Flash Flooding Creates Transit Difficulties in NH

(NECN: Lauren Collins - Washington, N.H.) - Washington, N.H. Selectman Ken Eastman left his house to head to the emergency operations center Tuesday night and quickly discovered his neighborhood had been cut off. He'd have to cross what was left of a washed out road by foot.

"What we were walking across were those concrete block," said Eastman pointing to a temporary bridge. "It was probably a one and a half to two foot spread between them with water rushing in between."

Hundreds of residents in the tiny town were reconnected by the morning commute, thanks to a DPW all-nighter.

"They started working on it at about one in the morning," said Washington Police Chief Steven Marshall," and by quarter past seven it was passable."

Molly Miller and her fiancé were awake all night, too, because she got stuck on her way home from work.

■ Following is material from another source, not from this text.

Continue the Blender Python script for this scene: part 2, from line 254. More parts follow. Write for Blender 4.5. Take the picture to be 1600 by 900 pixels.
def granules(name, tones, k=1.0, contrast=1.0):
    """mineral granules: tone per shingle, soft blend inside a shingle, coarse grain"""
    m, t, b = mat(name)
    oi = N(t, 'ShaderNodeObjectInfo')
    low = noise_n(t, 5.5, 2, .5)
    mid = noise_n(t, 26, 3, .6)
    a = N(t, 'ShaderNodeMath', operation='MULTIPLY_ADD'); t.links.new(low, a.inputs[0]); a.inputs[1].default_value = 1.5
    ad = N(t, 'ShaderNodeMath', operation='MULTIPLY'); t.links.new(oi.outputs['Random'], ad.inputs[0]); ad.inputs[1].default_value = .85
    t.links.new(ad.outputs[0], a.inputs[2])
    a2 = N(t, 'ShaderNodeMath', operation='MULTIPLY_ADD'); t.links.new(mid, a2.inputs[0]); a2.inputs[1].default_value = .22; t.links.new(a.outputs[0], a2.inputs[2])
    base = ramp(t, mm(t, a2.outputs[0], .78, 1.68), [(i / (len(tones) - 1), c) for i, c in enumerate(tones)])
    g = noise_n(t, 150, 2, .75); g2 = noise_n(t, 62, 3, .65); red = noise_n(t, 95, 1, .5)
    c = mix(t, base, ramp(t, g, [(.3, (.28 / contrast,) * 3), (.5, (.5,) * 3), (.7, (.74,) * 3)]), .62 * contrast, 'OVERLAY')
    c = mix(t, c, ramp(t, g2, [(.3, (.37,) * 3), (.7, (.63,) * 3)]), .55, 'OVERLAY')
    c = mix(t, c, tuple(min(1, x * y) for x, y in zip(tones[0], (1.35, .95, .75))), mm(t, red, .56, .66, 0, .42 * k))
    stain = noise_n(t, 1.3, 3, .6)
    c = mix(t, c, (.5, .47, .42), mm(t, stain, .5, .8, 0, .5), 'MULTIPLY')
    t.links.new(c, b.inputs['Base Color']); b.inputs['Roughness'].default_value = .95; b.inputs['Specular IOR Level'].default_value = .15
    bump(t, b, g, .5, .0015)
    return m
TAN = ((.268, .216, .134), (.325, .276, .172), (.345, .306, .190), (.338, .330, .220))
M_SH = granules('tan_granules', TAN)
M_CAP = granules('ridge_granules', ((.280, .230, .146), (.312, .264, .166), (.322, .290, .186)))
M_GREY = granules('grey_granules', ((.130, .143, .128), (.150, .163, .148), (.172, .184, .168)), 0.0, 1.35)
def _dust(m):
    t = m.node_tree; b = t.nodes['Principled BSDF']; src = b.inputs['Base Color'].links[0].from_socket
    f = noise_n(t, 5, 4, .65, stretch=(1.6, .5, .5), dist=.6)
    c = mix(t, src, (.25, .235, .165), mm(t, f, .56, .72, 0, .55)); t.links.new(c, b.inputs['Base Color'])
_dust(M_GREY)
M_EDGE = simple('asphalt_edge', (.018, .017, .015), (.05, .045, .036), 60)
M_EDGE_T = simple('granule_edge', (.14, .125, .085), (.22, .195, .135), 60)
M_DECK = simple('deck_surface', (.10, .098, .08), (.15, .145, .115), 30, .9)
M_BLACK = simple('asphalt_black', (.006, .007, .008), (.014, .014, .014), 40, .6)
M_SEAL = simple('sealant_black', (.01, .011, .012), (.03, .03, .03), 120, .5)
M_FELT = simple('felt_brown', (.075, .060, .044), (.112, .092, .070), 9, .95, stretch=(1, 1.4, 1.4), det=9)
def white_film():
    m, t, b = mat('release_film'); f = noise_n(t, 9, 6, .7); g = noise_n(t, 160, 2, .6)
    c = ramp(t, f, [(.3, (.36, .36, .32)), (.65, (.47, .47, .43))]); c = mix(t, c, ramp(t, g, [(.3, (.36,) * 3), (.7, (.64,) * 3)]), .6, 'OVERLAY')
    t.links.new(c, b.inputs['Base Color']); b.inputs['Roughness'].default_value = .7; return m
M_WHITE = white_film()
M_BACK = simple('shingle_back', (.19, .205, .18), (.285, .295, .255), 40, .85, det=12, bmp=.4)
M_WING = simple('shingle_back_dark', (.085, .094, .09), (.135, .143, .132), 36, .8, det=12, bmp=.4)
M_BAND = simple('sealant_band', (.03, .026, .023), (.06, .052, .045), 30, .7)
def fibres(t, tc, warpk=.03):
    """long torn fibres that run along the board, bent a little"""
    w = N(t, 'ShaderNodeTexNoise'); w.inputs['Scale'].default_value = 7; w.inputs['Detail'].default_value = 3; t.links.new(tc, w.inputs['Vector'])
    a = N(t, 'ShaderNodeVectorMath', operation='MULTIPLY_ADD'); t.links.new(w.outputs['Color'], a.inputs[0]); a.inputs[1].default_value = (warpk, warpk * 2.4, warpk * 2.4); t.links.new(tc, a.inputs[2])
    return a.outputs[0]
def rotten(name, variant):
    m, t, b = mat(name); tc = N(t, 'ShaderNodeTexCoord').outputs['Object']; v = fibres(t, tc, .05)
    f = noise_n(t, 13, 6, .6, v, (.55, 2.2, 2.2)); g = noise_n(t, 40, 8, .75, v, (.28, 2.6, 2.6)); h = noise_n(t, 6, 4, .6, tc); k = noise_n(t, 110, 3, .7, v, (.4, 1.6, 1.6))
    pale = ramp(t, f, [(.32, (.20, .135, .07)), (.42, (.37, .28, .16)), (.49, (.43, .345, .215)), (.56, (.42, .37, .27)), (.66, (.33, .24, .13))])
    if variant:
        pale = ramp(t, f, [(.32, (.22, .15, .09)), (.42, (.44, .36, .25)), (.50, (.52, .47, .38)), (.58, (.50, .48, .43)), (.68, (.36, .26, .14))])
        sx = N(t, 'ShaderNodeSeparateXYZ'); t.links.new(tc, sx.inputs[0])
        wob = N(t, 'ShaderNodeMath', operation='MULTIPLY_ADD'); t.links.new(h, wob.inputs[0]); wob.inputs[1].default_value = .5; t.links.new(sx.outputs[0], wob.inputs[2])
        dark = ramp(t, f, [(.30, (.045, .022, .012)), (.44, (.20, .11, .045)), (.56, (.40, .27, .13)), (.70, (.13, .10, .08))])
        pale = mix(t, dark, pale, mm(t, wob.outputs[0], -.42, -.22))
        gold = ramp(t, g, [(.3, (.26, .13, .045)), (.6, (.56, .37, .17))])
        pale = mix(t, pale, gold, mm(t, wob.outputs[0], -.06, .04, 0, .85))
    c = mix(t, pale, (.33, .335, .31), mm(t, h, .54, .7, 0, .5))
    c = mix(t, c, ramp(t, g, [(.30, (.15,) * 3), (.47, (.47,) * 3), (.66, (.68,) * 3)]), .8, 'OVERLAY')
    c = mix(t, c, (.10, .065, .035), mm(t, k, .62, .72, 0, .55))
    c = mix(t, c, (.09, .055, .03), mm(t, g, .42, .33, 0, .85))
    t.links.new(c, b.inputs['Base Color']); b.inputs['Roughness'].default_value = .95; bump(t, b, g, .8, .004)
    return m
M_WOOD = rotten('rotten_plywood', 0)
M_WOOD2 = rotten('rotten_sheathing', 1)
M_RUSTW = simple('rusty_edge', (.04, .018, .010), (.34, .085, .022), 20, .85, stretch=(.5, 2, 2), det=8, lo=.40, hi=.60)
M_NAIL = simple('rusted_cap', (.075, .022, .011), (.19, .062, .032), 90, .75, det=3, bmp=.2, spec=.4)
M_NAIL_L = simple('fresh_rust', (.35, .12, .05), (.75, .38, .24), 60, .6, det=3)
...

Matthew Pratt went to rescue her.

"We went through some pretty bad stuff to get to her," said Pratt." Then, once we did get to her, we decided to come up from that end."

Only a few hundred feet from home, their pick up truck got stuck in a sudden river of water that washed out South Woods Road. Three hours later, they were rescued by the Alstead Fire Department.

"It was scary. Definitely scary. Not something I want to do again," said Miller.

New Hampshire Governor Maggie Hassan and state officials touted storm damage Wednesday. She's declared a state of emergency to help leverage federal funds for torn up communities, "and make sure they have the kind of assistance that they need from the state in the short term."

Nowhere is that help needed more than in Alstead. The town, devastated 8 years ago, experienced flash flooding last week that caused $300,000 in damage. All of the repairs were undone with a few inches of rain Tuesday night.

"There's only 2,000 people in this town. It's going to get expensive," said Alstead Emergency Management Director Clarence Meyer.